Guess who has two thumbs, loves booze, and just dug half a handle of rumb out of a trash can in a freshmen dorm? This classy gentleman. Good day to you sir!
we were dressed as cave people and he kept telling everybody i was so easy a caveman could do it.
He's prob getting laid right now and I'm sitting alone in my duct tape shoes.
I didn't think it was possible, but that girl next door is even louder when drunk.
Learned my lesson. Pink pantydroppers out of a beer bong=deceiving
Happy meals everywhere. I think Ronald McDonald Claus visited.
just saw a guy snowshoeing to the liqour store
was it you?
...yes
So I just stirred my shower drink with my razor.
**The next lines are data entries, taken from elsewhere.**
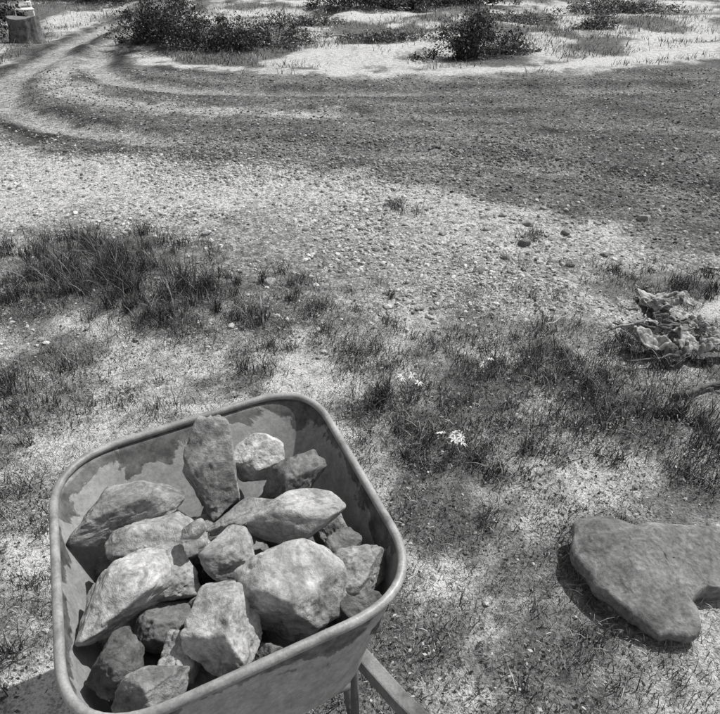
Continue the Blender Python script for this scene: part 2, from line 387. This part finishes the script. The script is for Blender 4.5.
# ------------------------------------------------------------------ rocks
def ico(sub_):
    import bmesh
    bm = bmesh.new(); bmesh.ops.create_icosphere(bm, subdivisions=sub_, radius=1)
    V = np.array([v.co[:] for v in bm.verts]); F = np.array([[v.index for v in f.verts] for f in bm.faces]); bm.free(); return V, F
IV6, IF6 = ico(6); IV4, IF4 = ico(4)
def rock(loc, semi, rot, seed, mat='m', rnd=.5, name='rock', hi=True, npl=13):
    r = np.random.default_rng(seed); V, F = (IV6, IF6) if hi else (IV4, IF4)
    if rnd < .45: npl = 16
    N = r.normal(size=(npl, 3)); N /= np.linalg.norm(N, axis=1)[:, None]
    hgt = r.uniform(.56+.12*rnd, .95, npl)
    k = 60-51*rnd
    n0 = np.stack([fbm(V[:, 0]*2+seed, V[:, 1]*2, V[:, 2]*2, seed+40+q, 4)-.5 for q in range(3)], 1)
    W = V+n0*.22*(1-rnd*.6)
    D = W@N.T
    s = np.exp(np.clip(k*(D/hgt[None]-1), -40, 60)).sum(1)+np.exp(k*(1/1.12-1))
    R = 1/(1+np.log(s)/k)
    n1 = fbm(V[:, 0]*1.6+seed, V[:, 1]*1.6, V[:, 2]*1.6, seed, 5)-.5
    n2 = fbm(V[:, 0]*6+seed, V[:, 1]*6, V[:, 2]*6, seed+9, 5)-.5
    pit = np.clip(fbm(V[:, 0]*4+seed, V[:, 1]*4, V[:, 2]*4, seed+19, 3)-.60, 0, 1)
    R = R*(1+.18*n1+.075*n2*(1.2-rnd)-.4*pit*(1-rnd))
    P = V*R[:, None]
    P = P/np.abs(P).max(0)*np.array(semi)
    ob = mesh_np(name, P, F, M_rock[mat], True)
    ob.location = loc; ob.rotation_euler = Euler([math.radians(a) for a in rot])
    return ob
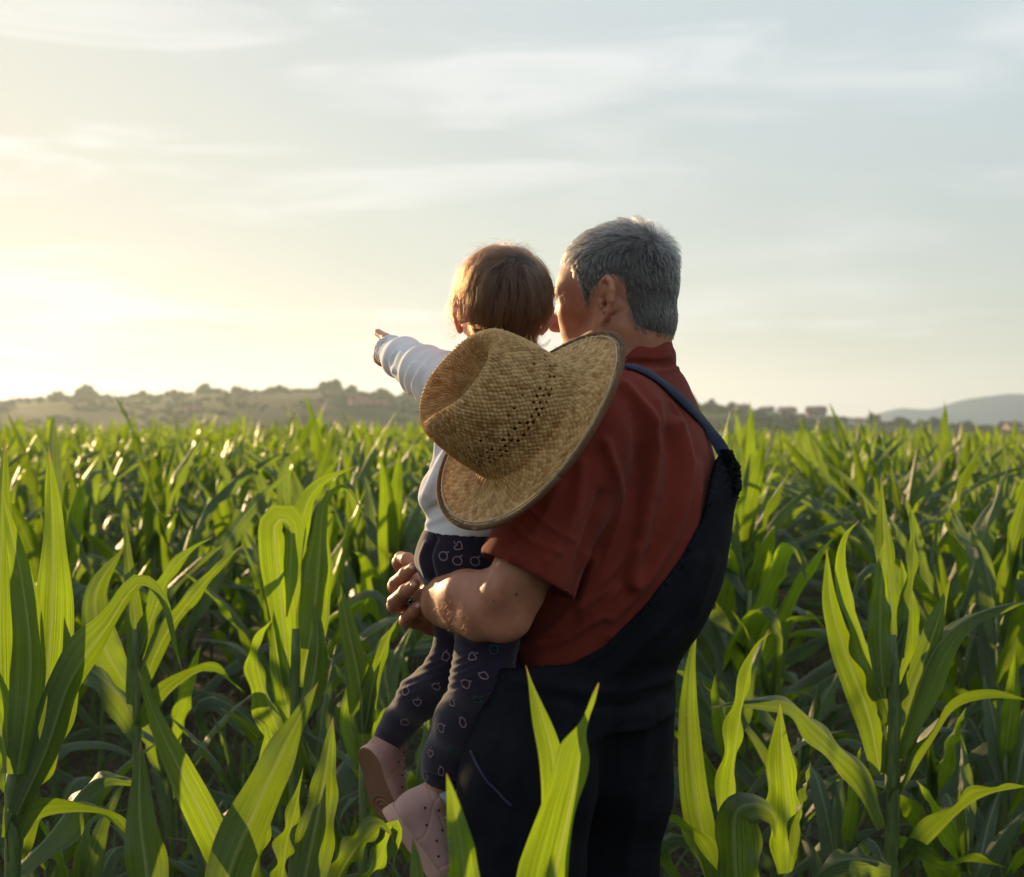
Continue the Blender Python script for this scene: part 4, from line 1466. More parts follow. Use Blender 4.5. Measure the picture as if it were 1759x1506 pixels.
# shoulder caps and the blouson back
p_, r_ = CH([(1112, 694, YM, 44), (1060, 706, 2.22, 60), (1012, 746, 2.165, 74)]); st.chain(p_, r_, .05)
p_, r_ = CH([(1125, 708, YM, 40), (1118, 722, 2.44, 54), (1100, 755, 2.50, 70)]); st.chain(p_, r_, .04)
slv = CH([(1012, 745, 2.165, 76), (962, 860, 2.14, 84), (905, 990, 2.115, 88), (884, 1040, 2.11, 92)])
st2 = Field(lo, hi, .0042)
st2.chain(*slv, k=.01)
# hem plane through the sleeve
h0, h1 = P(826, 942, 2.06), P(984, 1031, 2.10)
hn = unit(np.cross(h1 - h0, np.array([.12, 1, -.28])))
if hn[2] > 0:
    hn = -hn


def hemcut(X, Y, Z):
    return (X - h0[0]) * hn[0] + (Y - h0[1]) * hn[1] + (Z - h0[2]) * hn[2]


st2.cut(hemcut)
inn = Field(lo, hi, .0042)
inn.chain(CH([(955, 880, 2.14, 66), (905, 990, 2.115, 78), (870, 1070, 2.11, 84)])[0], [66 * SC * .93, 79 * SC * .93, 88 * SC * .93])
st2.d = np.maximum(st2.d, -inn.d)
# sleeve joins the shirt with a soft fold
kk = .022
h_ = np.maximum(kk - np.abs(st.d - st2.d), 0) / kk
st.d = np.minimum(st.d, st2.d) - h_ * h_ * kk * .25
# right sleeve
p_, r_ = CH([(1105, 745, 2.50, 72), (1030, 860, 2.58, 76), (985, 950, 2.61, 74)]); st.chain(p_, r_, .03)
# collar: standing band, higher at the nape
CL = [(572, 1000, 1152, 1.0), (600, 998, 1154, 1.0), (625, 996, 1155, 1.02), (650, 994, 1156, 1.1)]
cf = Field(lo, hi, .0042)
cf.stack([(z, x, y, a, b) for z, x, y, a, b in levels(CL)], TA, 0)
p_ = [(598, 994, 1155, 1.02), (606, 992, 1159, 1.02), (627, 990, 1160, 1.04)]
cf.stack(levels(p_), TA, 0)


def collar_top(X, Y, Z):
    px = 879.5 + F * X / YM
    py = 620 - 37 * (1 - np.exp(-np.clip(px - 1066, 0, 200) / 26))
    return (Z - (CZ + (753 - py) / F * YM)) * .9 + 0 * Y


cf.cut(collar_top)
ci = Field(lo, hi, .0042)
ci.stack([(z + (.03 if q > 2 else 0), x, y, a, b) for q, (z, x, y, a, b) in enumerate(levels(CL, -12, -12))], TA, 0)
ci.cut(lambda X, Y, Z: zpy(628) - Z)
# fold line of the collar, and the collar seam below
cg = Field(lo, hi, .0042)
st.d = np.minimum(st.d, cf.d)
st.d = np.maximum(st.d, -ci.d)
shV, shQ = st.surface(2)
nn = normals(shV, shQ)
shV = shV + nn * (.0042 * sines(shV, 26, 3, stretch=(1, 1, .35)) + .0012 * sines(shV, 75, 8, stretch=(1, 1, .5)) + .0006 * sines(shV, 150, 9))[:, None]
for ln, w, amp in (([(1072, 668), (1112, 720), (1117, 800), (1105, 900), (1085, 1000)], 13, .011), ([(1128, 690), (1136, 760), (1130, 850)], 10, .005),
                   ([(1160, 730), (1176, 800), (1160, 900), (1112, 990), (1050, 1060)], 12, .009), ([(1195, 800), (1190, 900), (1140, 1000), (1050, 1090)], 12, .006),
                   ([(1040, 760), (1062, 860), (1040, 960), (1000, 1040)], 12, .008), ([(1000, 800), (985, 890), (940, 960)], 12, .006), ([(960, 830), (930, 900), (880, 960)], 10, .005),
                   ([(1020, 960), (990, 1040), (930, 1100)], 12, .008), ([(1060, 1010), (1000, 1080), (900, 1120)], 10, .007), ([(1090, 940), (1030, 1010), (1000, 1060)], 9, .006),
                   ([(1000, 1045), (1060, 1000), (1120, 930)], 4, .004), ([(920, 1090), (980, 1085), (1040, 1060)], 4, .004), ([(1150, 690), (1175, 730), (1190, 790)], 4, .003),
                   ([(880, 900), (915, 930), (965, 950)], 4, .004), ([(905, 870), (945, 905), (990, 930)], 4, .003),
                   ([(1088, 634), (1130, 640), (1166, 632)], 4, .004), ([(1080, 612), (1120, 614), (1152, 614)], 3, .003)):
    shV = ridge(shV, nn, ln, w * .85, amp * 1.35)
for ln, w, amp in (([(1092, 690), (1098, 780), (1088, 900), (1065, 1000)], 12, -.007), ([(1145, 740), (1152, 820), (1125, 930), (1080, 1020)], 12, -.007), ([(983, 1020), (1010, 930), (1035, 850)], 10, -.012),
                   ([(1010, 1060), (940, 1110)], 8, -.005), ([(1080, 622), (1120, 622), (1153, 621)], 3, -.003), ([(835, 955), (900, 992), (975, 1030)], 2.5, -.0025)):
    shV = ridge(shV, nn, ln, w, amp)
shV = relax(shV, shQ, .4)
link('shirt', mesh('shirt', shV, shQ), M['shirt'], man)
shirt_bvh = bvh_of(shV, shQ)

# --- overalls
OV = [(755, 938, 1242, 1.4), (800, 914, 1254, 1.38), (847, 900, 1268, 1.35), (880, 892, 1262, 1.32), (930, 884, 1256, 1.28), (1010, 876, 1237, 1.22), (1085, 868, 1203, 1.22),
      (1135, 862, 1170, 1.24), (1175, 856, 1160, 1.26), (1230, 846, 1155, 1.26)]
lo, hi = bounds([P(690, 735, 2.0), P(1300, 735, 2.0), P(690, 735, 2.7), P(1300, 735, 2.7), P(690, 2215, 2.2), P(1290, 2215, 2.6)], .02)
lo[2] = -.01
ov = Field(lo, hi, .0062)
ov.stack(levels(OV), TA, 0)
tl = CH([(930, 1190, 2.23, 104), (905, 1350, 2.21, 112), (893, 1500, 2.19, 104), (895, 1800, 2.18, 92), (905, 2120, 2.18, 84)])
tr_ = CH([(1050, 1190, 2.44, 108), (1042, 1350, 2.45, 108), (1020, 1500, 2.46, 102), (1025, 1800, 2.46, 90), (1030, 2080, 2.46, 84)])
ov.chain(*tl, k=.03); ov.chain(*tr_, k=.03)
p_, r_ = CH([(930, 1250, 2.30, 96), (1040, 1255, 2.40, 96)]); ov.chain(p_, r_, .04)
p_, r_ = CH([(945, 1330, 2.32, 60), (1030, 1335, 2.36, 60)]); ov.chain(p_, r_, .06)
BX = [600, 870, 900, 980, 1040, 1110, 1170, 1208, 1226, 1236, 1244, 1290]
BY = [1120, 1148, 1147, 1141, 1111, 1041, 961, 890, 810, 782, 768, 760]


def bibcut(X, Y, Z):
    px = 879.5 + F * X / Y
    py = 753 - F * (Z - CZ) / Y
    return np.clip((np.interp(px, BX, BY).astype(np.float32) - py) * .0007, -.02, .02)


ov.cut(bibcut)
ovV, ovQ = ov.surface(2)
nn = normals(ovV, ovQ)
pp = pix(ovV)
ruch = np.exp(-((pp[:, 0] - 1258) / 26) ** 2 - ((pp[:, 1] - 812) / 52) ** 2)
ovV = ovV + nn * (.0045 * sines(ovV, 22, 5, stretch=(1, 1, .4)) + .0018 * sines(ovV, 60, 6) + ruch * .006 * np.sin(ovV[:, 2] * 520 + 3 * np.sin(ovV[:, 0] * 90 + ovV[:, 1] * 60)))[:, None]
for ln, w, amp in (([(880, 1170), (960, 1180), (1060, 1190), (1150, 1165)], 7, .006), ([(1150, 1190), (1060, 1215), (940, 1200)], 6, -.006), ([(905, 1230), (880, 1330), (870, 1450)], 14, .007),
                   ([(1000, 1220), (985, 1350), (970, 1500)], 12, -.01), ([(1110, 1230), (1095, 1350), (1070, 1480)], 14, .007), ([(1200, 960), (1150, 1060), (1060, 1150)], 10, .005),
                   ([(1226, 960), (1190, 1060), (1130, 1130)], 9, .005)):
    ovV = ridge(ovV, nn, ln, w, amp)
# stitched hem along the cut edge, a side seam and a hip pocket
pp = pix(ovV); dd = pp[:, 1] - np.interp(pp[:, 0], BX, BY)
ovV = ovV + nn * (.0018 * np.exp(-((dd - 10) / 6) ** 2) - .0016 * np.exp(-((dd - 20) / 2.5) ** 2))[:, None]
for ln in ([(1020, 1150), (1005, 1300), (985, 1506)], [(880, 1215), (865, 1262), (850, 1300)], [(1060, 1250), (1130, 1240)], [(1060, 1250), (1062, 1345), (1125, 1340)], [(870, 1185), (1000, 1200), (1155, 1180)]):
    ovV = ridge(ovV, nn, ln, 3.2, -.003)
link('overalls', mesh('overalls', ovV, ovQ), M['denim'], man)
ov_bvh = bvh_of(ovV, ovQ)

# strap over the left shoulder, ending at the gathered back panel
sp = catmull([(1072, 632), (1100, 637), (1130, 656), (1160, 681), (1190, 709), (1215, 737), (1232, 758), (1243, 778)], 26)
pts, nrm = [], []
for a in sp:
    h_, n_ = cast(shirt_bvh, a[0], a[1], .003)
    if h_ is None:
        h_ = P(a[0], a[1], YM - .02); n_ = np.array([.6, -.8, 0])
    pts.append(h_); nrm.append(n_)
pts = np.array(pts); nrm = np.array(nrm)
for _ in range(4):
    pts[1:-1] = (pts[:-2] + 2 * pts[1:-1] + pts[2:]) / 4; nrm[1:-1] = (nrm[:-2] + nrm[1:-1] + nrm[2:]) / 3
front = [P(1052, 642, 2.28), P(1040, 660, 2.33)]
v, q = ribbon(pts + unit(nrm) * .001, nrm, np.interp(np.linspace(0, 1, 26), [0, .2, 1], [.022, .023, .028]), .0016)
link('strap', mesh('strap', v, q, smooth=False), M['strap'], man)
# gathered top of the back panel: a row of elastic ruffles
for row, (dx, r) in enumerate(((0, 6.5), (12, 6.5), (23, 5.5))):
    pts = []
    L_ = catmull([(1238 + dx * .5, 772), (1242 + dx, 800), (1245 + dx, 830), (1240 + dx, 856)], 34)
    for k_, a in enumerate(L_):
        pts.append(P(a[0] + 1.2 * math.sin(k_ * 2.3 + row), a[1], YM - .02 - .012 * row))
    rad = (r + 1.3 * np.sin(np.arange(34) * .9 + row * 2 + 1.5 * np.sin(np.arange(34) * .37)) + rng.normal(size=34) * .5) * SC
    v, q = tube(np.array(pts), rad, 9)
    link('elastic_gather', mesh('elastic_gather', v, q), M['denim'], man)
# thin cord hanging by the hip pocket
pts = []
for a in catmull([(812, 1291), (822, 1312), (838, 1340), (860, 1362), (878, 1384)], 18):
    h_, n_ = cast(ov_bvh, a[0], a[1], .004)
    pts.append(h_ if h_ is not None else P(a[0], a[1], 2.12))
v, q = tube(np.array(pts), 2.0 * SC, 8)
link('cord', mesh('cord', v, q), M['strap'], man)
# boots
for lx, Yb in ((905, 2.18), (1030, 2.46)):
    x = P(lx, 0, Yb)[0]
    bf = Field([x - .3, Yb - .12, -.01], [x + .16, Yb + .22, .2], .008)
    d = np.array([-.87, .49, 0])
    c = np.array([x, Yb, 0])
    bf.rc(c + [0, 0, .16], c + [0, 0, .06], .055, .05, .02)
    bf.rc(c + d * -.03 + [0, 0, .045], c + d * .16 + [0, 0, .045], .045, .045, .02)
    bf.cut(lambda X, Y, Z: .004 - Z + 0 * X + 0 * Y)
    v, q = bf.surface(1)
    link('boot', mesh('boot', v, q), M['boot'], man)

# --- hair: roots layer and strands
HAIRPOLY = [(98, 52), (80, 44), (62, 40), (50, 14), (38, -6), (33, -40), (20, -44), (10, -20), (-20, 4), (-40, -6), (-43, -46), (-53, -84), (-84, -96), (-140, -92), (-140, 160), (92, 160)]


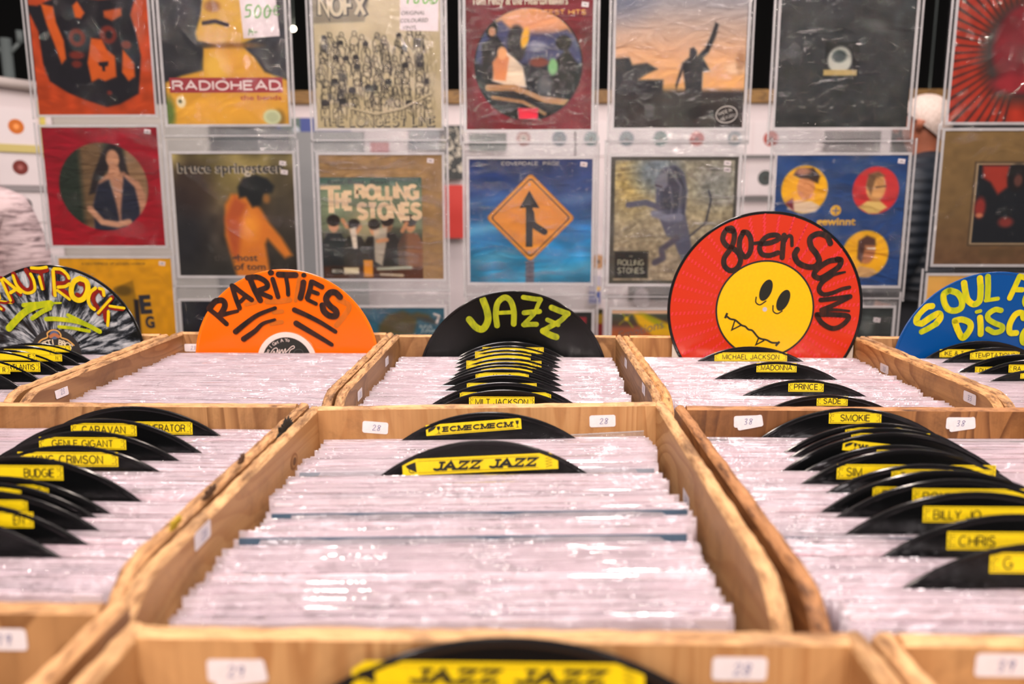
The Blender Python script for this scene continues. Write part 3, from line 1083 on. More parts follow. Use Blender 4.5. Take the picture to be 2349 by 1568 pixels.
# ------------------------------------------------------------------ big painted records standing up in the back row
BLACKPAINT = paint(10, 8, 8, 58, 24, 14, 'black_marker_paint', 70)
JAZZPAINT = paint(176, 178, 6, 130, 140, 18, 'yellow_green_paint', 60)
SOULY = paint(226, 200, 14, 176, 184, 10, 'yellow_paint', 40)
SOULG = paint(150, 164, 12, 196, 196, 12, 'lime_paint', 40)
REDPAINT = paint(140, 26, 10, 116, 20, 10, 'dark_red_paint', 40)
YELPAINT = paint(232, 200, 6, 212, 182, 10, 'bright_yellow_paint', 50)
SWOOSH = paint(196, 196, 8, 150, 166, 14, 'lime_marker_paint', 60)
SMEAR = paint(176, 92, 6, 204, 100, 4, 'brown_smear', 40)


def big_record(key, c_px, R_px, Y, vinyl, rim, label, label_mat=None, lab_r=0.05, lean=0.02):
    """c_px: pixel of the disc's centre, R_px radius in pixels, standing on plane y=Y"""
    ctr = PY(c_px[0], c_px[1], Y)
    zc = (RC.inverted() @ (ctr - CP)).z * -1
    R = R_px * zc / FPX
    root = empty('genre_record', ctr, (-lean, 0, 0))
    tag(root, label, 'record', 'big hand painted records')
    mb = MB()
    record_mesh(mb, R, vinyl, rim, label_mat, lab_r * R / RAD, 128)
    mb.build('disc', root)
    m = MB()
    zf = FLOOR_IN + 0.001 - ctr.z
    yb = (CRATES[key]['yb'] - Y) - 0.0015
    m.box(-0.14, 0.14, 0.0012, 0.0020, zf, -0.055, CARD)
    m.build('backing_card', root)
    return root, R, zc


def tracer(cx, cy, R_zoom, R):
    k = R / R_zoom
    return lambda pts: [((x - cx) * k, -(y - cy) * k) for x, y in pts]


def strokes(parent, name, tr, items, k, label=None):
    mb = MB()
    for i, it in enumerate(items):
        pts, w, mat = it[:3]
        mb.ribbon(tr(pts), w * k * 1.1, 0.0008 + 0.00005 * i, mat, taper=it[3] if len(it) > 3 else 0.0)
    o = mb.build(name, parent)
    if label: tag(o, label)
    return o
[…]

I'm not going to ask which end you used.
THERE IS WEED IN MY OVEN. HOW AM I EVER SUPPOSED TO MAKE CHICKEN PARMESAN WITH WEED IN MY OVEN.
At least you didn't sleep with Ashley's uncle.
I need to stop getting so drunk at bowling
should i feel bad about fucking you on my front lawn the day before you set me up with your best friend?
ATTENTION: just found out of have strep. if we have had sex in the past week, might wanna go to the doctor. if you plan to have sex with me in the next 20 days go buy some condoms. stupid antibiotics.
andy told me i got kicked out of the bar and was so drunk i forgot and got back in line. the bouncer was zero impressed
I just apologized to a wet floor sign i walked into.